Charo Zarzalejos – Cumbres, las justas.


MADRID, 17 (OTR/PRESS)

La gélida y ordenada ciudad de Copenhague ha sido durante estos días un foco de atención mundial. En principio, el motivo debería haber sido la cumbre para hacer frente al cambio climático para renovar el acuerdo-altamente incumplido- alcanzado en su día en Kioto. Sin embargo ha sido la fenomenal desorganización, la falta de trabajo previo, de mínimos compromisos que hubieran permitido iniciar la andadura con menos ansiedades e incertidumbres, y el descomunal y absolutamente innecesario números de asistentes los que han convertido a la cumbre del clima en una especie de vodevil que, en ningún caso, va a superar a los compromisos de Kioto.

La convicción de que sólo una drástica reducción de emisiones de CO2 puede evitar en el futuro no muy lejano desastres de difíciles predicción ha convocado a los poderosos del mundo. A los poderosos y a los que quieren serlo pese a que nuestro Presidente, en un intento último por salvar los muebles del encuentro, dijera que «esto no es un debate entre países pobres y ricos». Pero en el fondo, y desgraciadamente, lo es. Y lo es porque en la medida que las emisiones de CO2 están vinculadas al crecimiento, a la industrialización, al bienestar, los pobres no acaban de entender porque ellos tienen que sacrificar lo que otros antes no han sacrificado y, en cierto modo, les ha permitido llegar a donde están.

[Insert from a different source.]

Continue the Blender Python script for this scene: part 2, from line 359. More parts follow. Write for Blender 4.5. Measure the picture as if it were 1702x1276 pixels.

Buena prueba de ello han sido y son las históricas reticencias de China y Estado Unidos a quienes el Presidente del Gobierno ha pedido que no pueden defraudar ni quedarse atrás. Cuando se escriben estas líneas quedan pendientes las intervenciones de Obama y Hu Jintao y todo apunta a que si finalmente se llega a un compromiso será un compromiso de mínimos, para salir del paso, para poder decir que no todo se ha perdido. Todo lo que no sean compromisos precisos en tiempo y dinero, con calendario en mano y la consiguiente rendición de cuentas será una pérdida de tiempo y ahogar expectativas.

Esta cumbre y otras que antes se han celebrado –¿se acuerdan de aquella en la que se iba a reinventar el capitalismo?– y las que vengan tienen la primera obligación de recobrar prestigio, de buscar una organización precisa y pautada, con las personas adecuadas y los deberes hechos. Cuando se haga balance del encuentro de Copenhague no será difícil concluir que ha sido un ejemplo de incompetencia aunque se salven los muebles. Pero para eso ya estaba Kioto. Ahora se trataba de dar un paso más, de actuar con mayor contundencia y, sobre todo, con más compromiso de quienes en realidad pueden de verdad influir de manera real como son China y Estados Unidos. Nuestro Presidente ha propuesto «unir el mundo para salvar la tierra que no pertenece a nadie salvo al viento». Como frase está muy bien pero si de algo hay conciencia, sobre todo en los países pobres y que quieren dejar de serlo, es que del viento no se vive y mientras la ciencia, la investigación no avance de manera sustancial y sea accesible a esos países que quieren ser tan ricos como los que durante décadas han venido contaminando el mundo, al Presidente le podrán decir que la tierra es de quien se la trabaja. La vehemencia de última hora, llena de buena fe, no puede anular tanto desastre previo.